======== DATASET EXCERPTS ========

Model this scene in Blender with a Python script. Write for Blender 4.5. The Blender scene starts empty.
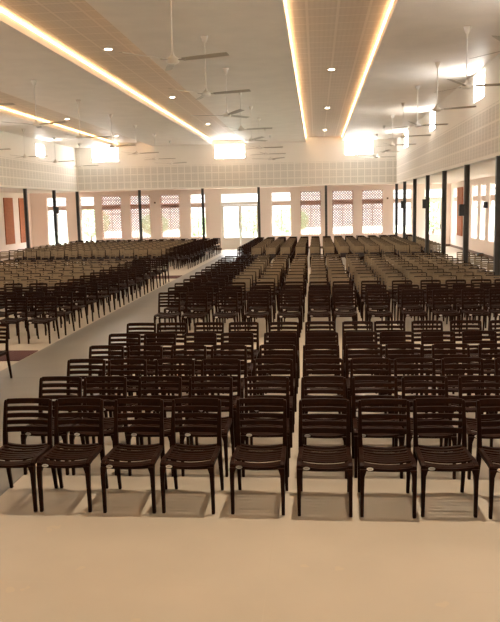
import bpy, bmesh, math, random
from mathutils import Vector, Matrix
random.seed(7)
C = bpy.context.scene.collection
PI = math.pi
sc = bpy.context.scene

# ------------------------------------------------------------------ camera fit
F, PITCH, YAW, ROLL, H = 747.09, .1383, .0909, .0221, 2.477
cam_d = bpy.data.cameras.new('camera'); cam = bpy.data.objects.new('camera', cam_d); C.objects.link(cam)
cam_d.sensor_fit = 'HORIZONTAL'; cam_d.sensor_width = 36; cam_d.lens = F/500*36
cam_d.clip_end = 300
r0 = Vector((math.cos(YAW), math.sin(YAW), 0)); f0 = Vector((-math.sin(YAW), math.cos(YAW), 0)); z0 = Vector((0, 0, 1))
fw = f0*math.cos(PITCH) - z0*math.sin(PITCH); up0 = f0*math.sin(PITCH) + z0*math.cos(PITCH)
rt = r0*math.cos(ROLL) - up0*math.sin(ROLL); up = r0*math.sin(ROLL) + up0*math.cos(ROLL)
M = Matrix((rt, up, -fw)).transposed().to_4x4(); M.translation = Vector((0, 0, H))
cam.matrix_world = M
sc.camera = cam
def proj(p):
    d = Vector(p) - Vector((0, 0, H)); z = d.dot(fw)
    return 250 + F*d.dot(rt)/z, 311 - F*d.dot(up)/z, z

# ------------------------------------------------------------------ materials
def mat(name, col, rough=.6, metal=0, spec=.5, noise=0, nscale=8, bump=0, emit=None, estr=0, col2=None, vscale=(1,1,1)):
    m = bpy.data.materials.new(name); m.use_nodes = True
    nt = m.node_tree; b = nt.nodes['Principled BSDF']
    b.inputs['Base Color'].default_value = (*col, 1); b.inputs['Roughness'].default_value = rough
    b.inputs['Metallic'].default_value = metal; b.inputs['Specular IOR Level'].default_value = spec
    if emit:
        b.inputs['Emission Color'].default_value = (*emit, 1); b.inputs['Emission Strength'].default_value = estr
    if noise or bump:
        g = nt.nodes.new('ShaderNodeNewGeometry'); mp = nt.nodes.new('ShaderNodeMapping'); mp.inputs['Scale'].default_value = vscale
        n = nt.nodes.new('ShaderNodeTexNoise'); n.inputs['Scale'].default_value = nscale; n.inputs['Detail'].default_value = 5
        nt.links.new(g.outputs['Position'], mp.inputs['Vector']); nt.links.new(mp.outputs[0], n.inputs['Vector'])
        if noise:
            mx = nt.nodes.new('ShaderNodeMix'); mx.data_type = 'RGBA'
            c2 = col2 or tuple(c*(1-noise) for c in col)
            mx.inputs[6].default_value = (*col, 1); mx.inputs[7].default_value = (*c2, 1)
            r = nt.nodes.new('ShaderNodeMapRange'); r.inputs[1].default_value = .35; r.inputs[2].default_value = .65
            nt.links.new(n.outputs[0], r.inputs[0]); nt.links.new(r.outputs[0], mx.inputs[0]); nt.links.new(mx.outputs[2], b.inputs['Base Color'])
        if bump:
            bp = nt.nodes.new('ShaderNodeBump'); bp.inputs['Strength'].default_value = bump; bp.inputs['Distance'].default_value = .01
            nt.links.new(n.outputs[0], bp.inputs['Height']); nt.links.new(bp.outputs[0], b.inputs['Normal'])
    return m

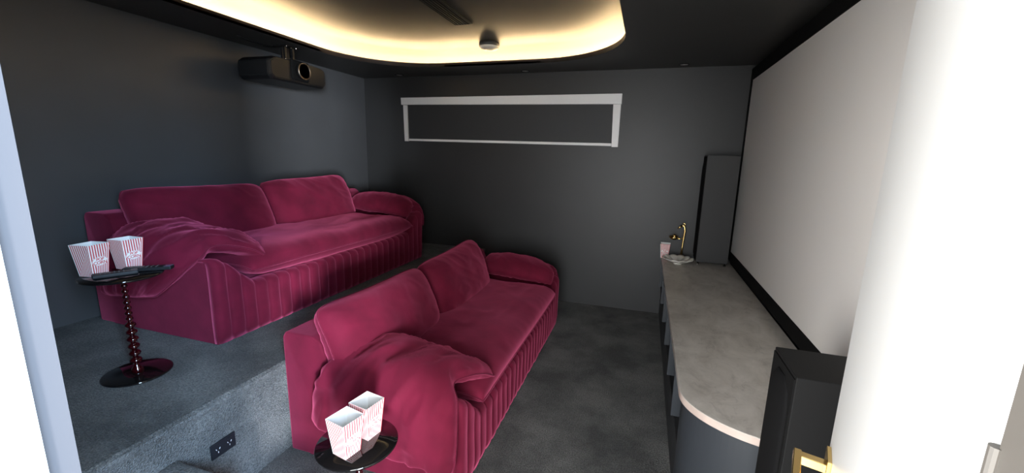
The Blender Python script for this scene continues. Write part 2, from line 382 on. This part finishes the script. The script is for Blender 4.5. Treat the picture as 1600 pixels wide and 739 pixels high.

========

## TASK BRIEF
Pictures don't belong in the copy. Restate all the entries exactly.

## EXERCISE RESULT
Model this scene in Blender with a Python script. Write for Blender 4.5. The Blender scene starts empty.
import bpy, bmesh, math, random
from mathutils import Vector, Matrix
random.seed(7)
C = bpy.context.scene.collection
PI = math.pi
sc = bpy.context.scene

# ------------------------------------------------------------------ camera fit
F, PITCH, YAW, ROLL, H = 747.09, .1383, .0909, .0221, 2.477
cam_d = bpy.data.cameras.new('camera'); cam = bpy.data.objects.new('camera', cam_d); C.objects.link(cam)
cam_d.sensor_fit = 'HORIZONTAL'; cam_d.sensor_width = 36; cam_d.lens = F/500*36
cam_d.clip_end = 300
r0 = Vector((math.cos(YAW), math.sin(YAW), 0)); f0 = Vector((-math.sin(YAW), math.cos(YAW), 0)); z0 = Vector((0, 0, 1))
fw = f0*math.cos(PITCH) - z0*math.sin(PITCH); up0 = f0*math.sin(PITCH) + z0*math.cos(PITCH)
rt = r0*math.cos(ROLL) - up0*math.sin(ROLL); up = r0*math.sin(ROLL) + up0*math.cos(ROLL)
M = Matrix((rt, up, -fw)).transposed().to_4x4(); M.translation = Vector((0, 0, H))
cam.matrix_world = M
sc.camera = cam
def proj(p):
    d = Vector(p) - Vector((0, 0, H)); z = d.dot(fw)
    return 250 + F*d.dot(rt)/z, 311 - F*d.dot(up)/z, z

# ------------------------------------------------------------------ materials
def mat(name, col, rough=.6, metal=0, spec=.5, noise=0, nscale=8, bump=0, emit=None, estr=0, col2=None, vscale=(1,1,1)):
    m = bpy.data.materials.new(name); m.use_nodes = True
    nt = m.node_tree; b = nt.nodes['Principled BSDF']
    b.inputs['Base Color'].default_value = (*col, 1); b.inputs['Roughness'].default_value = rough
    b.inputs['Metallic'].default_value = metal; b.inputs['Specular IOR Level'].default_value = spec
    if emit:
        b.inputs['Emission Color'].default_value = (*emit, 1); b.inputs['Emission Strength'].default_value = estr
    if noise or bump:
        g = nt.nodes.new('ShaderNodeNewGeometry'); mp = nt.nodes.new('ShaderNodeMapping'); mp.inputs['Scale'].default_value = vscale
        n = nt.nodes.new('ShaderNodeTexNoise'); n.inputs['Scale'].default_value = nscale; n.inputs['Detail'].default_value = 5
        nt.links.new(g.outputs['Position'], mp.inputs['Vector']); nt.links.new(mp.outputs[0], n.inputs['Vector'])
        if noise:
            mx = nt.nodes.new('ShaderNodeMix'); mx.data_type = 'RGBA'
            c2 = col2 or tuple(c*(1-noise) for c in col)
            mx.inputs[6].default_value = (*col, 1); mx.inputs[7].default_value = (*c2, 1)
            r = nt.nodes.new('ShaderNodeMapRange'); r.inputs[1].default_value = .35; r.inputs[2].default_value = .65
            nt.links.new(n.outputs[0], r.inputs[0]); nt.links.new(r.outputs[0], mx.inputs[0]); nt.links.new(mx.outputs[2], b.inputs['Base Color'])
        if bump:
            bp = nt.nodes.new('ShaderNodeBump'); bp.inputs['Strength'].default_value = bump; bp.inputs['Distance'].default_value = .01
            nt.links.new(n.outputs[0], bp.inputs['Height']); nt.links.new(bp.outputs[0], b.inputs['Normal'])
    return m

The Blender Python script for this scene continues. Write part 2, from line 382 on. This part finishes the script. The script is for Blender 4.5. Treat the picture as 1600 pixels wide and 739 pixels high.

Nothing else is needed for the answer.